Start

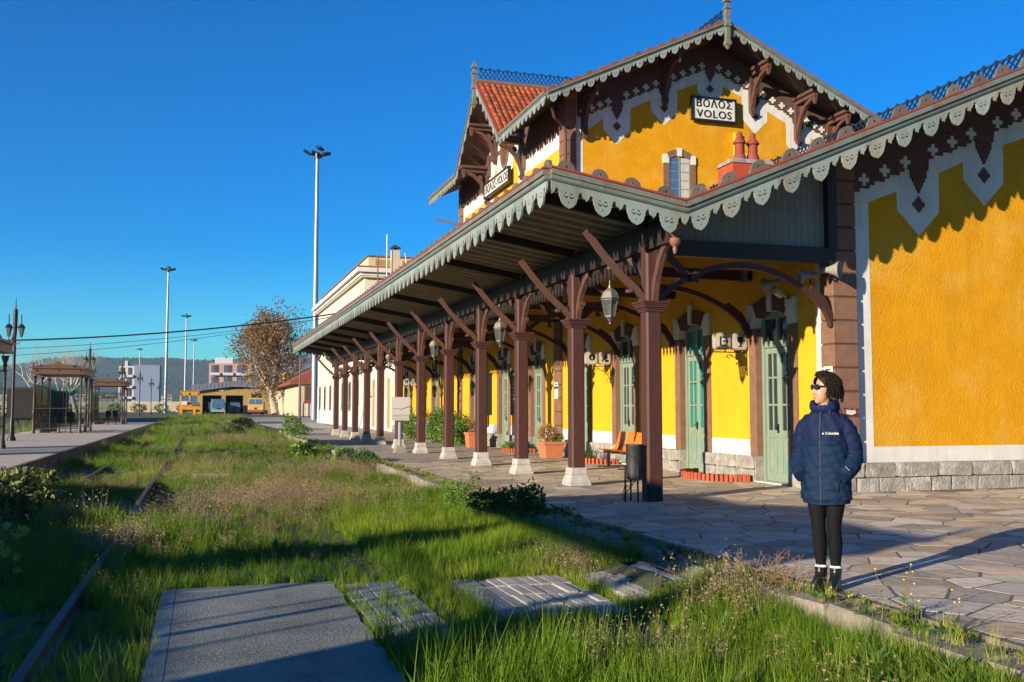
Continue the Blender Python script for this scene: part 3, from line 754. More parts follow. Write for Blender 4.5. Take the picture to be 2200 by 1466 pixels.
# ================================================================ THINGS FIXED TO THE BUILDING
# name boards
def nameboard(lines, w, h, mw, label, size, sx, offset):
    r = empty('station_sign', mw.translation); W[r.name] = mw; r.matrix_basis = mw
    tag(r, label, 'sign')
    MB().box(-w/2,w/2,-.02,.05,-h/2,h/2).build('board', m_signw, r, mw)
    f = MB(); t = .055
    f.box(-w/2-t,w/2+t,-.06,.055,h/2,h/2+t); f.box(-w/2-t,w/2+t,-.06,.055,-h/2-t,-h/2); f.box(-w/2-t,-w/2,-.058,.053,-h/2,h/2); f.box(w/2,w/2+t,-.058,.053,-h/2,h/2)
    f.build('frame', m_black, r, mw)
    for txt, dx, dz, s_ in lines:
        ob('lettering', text_mesh('lettering', txt, size, m_black, .012, offset, 'CENTER', s_, 1.12), r, mw @ Matrix.Translation((dx, -.027, dz)))
    return r
nameboard([('\u0392\u039f\u039b\u039f\u03a3', 0, .165, 1.0), ('VOLOS', 0, -.165, 1.05)], 1.46, .66, Matrix.Translation((15.20, GY-.13, 10.80)), 'white station name board reading VOLOS in two lines on the gable', .34, 1, .004)
nameboard([('\u0392\u039f\u039b\u039f\u03a3-VOLOS', 0, 0, .86)], 3.1, .46, Matrix.Translation((FX-.2, 34.5, 9.62)) @ Matrix.Rotation(R(-90), 4, 'Z'), 'long narrow white name board on the track side gable above the canopy', .43, 1, .004)
# hanging lanterns
m_lglass = bpy.data.materials.new('lantern_glass'); m_lglass.use_nodes = True
_p = m_lglass.node_tree.nodes['Principled BSDF']; _p.inputs['Base Color'].default_value = (.12,.12,.10,1); _p.inputs['Roughness'].default_value = .15; _p.inputs['Alpha'].default_value = .45
m_lmet = M('weathered_lantern_metal', (.30,.28,.24), (.22,.20,.17), 9, .5, metal=.3)
m_lfr = M('grey_blue_lantern_frame', (.10,.13,.15), (.14,.15,.15), 9, .5, metal=.2)
def lantern_meshes(s=1.0):
    st_ = MB().tube([(0,0,0),(0,0,-.36)], .011*s, 6).lathe([(.03,-.05),(.045,-.02),(.03,.0)], 8)
    cap = MB().lathe([(.165*s,-.56),(.17*s,-.545),(.125*s,-.44),(.06*s,-.39),(.03*s,-.37),(.02,-.33)], 6, ph=.3)
    bod = MB().lathe([(.085*s,-.86),(.14*s,-.57)], 6, ph=.3)
    fr = MB()
    for k in range(6):
        a = k*math.pi/3+.3
        fr.tube([(.087*s*math.cos(a),.087*s*math.sin(a),-.86),(.143*s*math.cos(a),.143*s*math.sin(a),-.565)], .011*s, 5)
    fr.lathe([(.10*s,-.555),(.155*s,-.575),(.155*s,-.585),(.10*s,-.60)], 6, ph=.3); fr.lathe([(.015,-.99),(.012,-.96),(.03,-.94),(.05,-.91),(.095*s,-.87),(.095*s,-.85),(.05,-.85)], 6, ph=.3)
    return st_.mesh('stem', m_lmet), cap.mesh('lantern_roof', m_lmet), bod.mesh('lantern_glass', m_lglass), fr.mesh('lantern_frame', m_lfr)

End

WORK TO COMPLETE » Your copy of the data should match it exactly, except that pictures are left out.

REPLY »
Continue the Blender Python script for this scene: part 3, from line 754. More parts follow. Write for Blender 4.5. Take the picture to be 2200 by 1466 pixels.
# ================================================================ THINGS FIXED TO THE BUILDING
# name boards
def nameboard(lines, w, h, mw, label, size, sx, offset):
    r = empty('station_sign', mw.translation); W[r.name] = mw; r.matrix_basis = mw
    tag(r, label, 'sign')
    MB().box(-w/2,w/2,-.02,.05,-h/2,h/2).build('board', m_signw, r, mw)
    f = MB(); t = .055
    f.box(-w/2-t,w/2+t,-.06,.055,h/2,h/2+t); f.box(-w/2-t,w/2+t,-.06,.055,-h/2-t,-h/2); f.box(-w/2-t,-w/2,-.058,.053,-h/2,h/2); f.box(w/2,w/2+t,-.058,.053,-h/2,h/2)
    f.build('frame', m_black, r, mw)
    for txt, dx, dz, s_ in lines:
        ob('lettering', text_mesh('lettering', txt, size, m_black, .012, offset, 'CENTER', s_, 1.12), r, mw @ Matrix.Translation((dx, -.027, dz)))
    return r
nameboard([('\u0392\u039f\u039b\u039f\u03a3', 0, .165, 1.0), ('VOLOS', 0, -.165, 1.05)], 1.46, .66, Matrix.Translation((15.20, GY-.13, 10.80)), 'white station name board reading VOLOS in two lines on the gable', .34, 1, .004)
nameboard([('\u0392\u039f\u039b\u039f\u03a3-VOLOS', 0, 0, .86)], 3.1, .46, Matrix.Translation((FX-.2, 34.5, 9.62)) @ Matrix.Rotation(R(-90), 4, 'Z'), 'long narrow white name board on the track side gable above the canopy', .43, 1, .004)
# hanging lanterns
m_lglass = bpy.data.materials.new('lantern_glass'); m_lglass.use_nodes = True
_p = m_lglass.node_tree.nodes['Principled BSDF']; _p.inputs['Base Color'].default_value = (.12,.12,.10,1); _p.inputs['Roughness'].default_value = .15; _p.inputs['Alpha'].default_value = .45
m_lmet = M('weathered_lantern_metal', (.30,.28,.24), (.22,.20,.17), 9, .5, metal=.3)
m_lfr = M('grey_blue_lantern_frame', (.10,.13,.15), (.14,.15,.15), 9, .5, metal=.2)
def lantern_meshes(s=1.0):
    st_ = MB().tube([(0,0,0),(0,0,-.36)], .011*s, 6).lathe([(.03,-.05),(.045,-.02),(.03,.0)], 8)
    cap = MB().lathe([(.165*s,-.56),(.17*s,-.545),(.125*s,-.44),(.06*s,-.39),(.03*s,-.37),(.02,-.33)], 6, ph=.3)
    bod = MB().lathe([(.085*s,-.86),(.14*s,-.57)], 6, ph=.3)
    fr = MB()
    for k in range(6):
        a = k*math.pi/3+.3
        fr.tube([(.087*s*math.cos(a),.087*s*math.sin(a),-.86),(.143*s*math.cos(a),.143*s*math.sin(a),-.565)], .011*s, 5)
    fr.lathe([(.10*s,-.555),(.155*s,-.575),(.155*s,-.585),(.10*s,-.60)], 6, ph=.3); fr.lathe([(.015,-.99),(.012,-.96),(.03,-.94),(.05,-.91),(.095*s,-.87),(.095*s,-.85),(.05,-.85)], 6, ph=.3)
    return st_.mesh('stem', m_lmet), cap.mesh('lantern_roof', m_lmet), bod.mesh('lantern_glass', m_lglass), fr.mesh('lantern_frame', m_lfr)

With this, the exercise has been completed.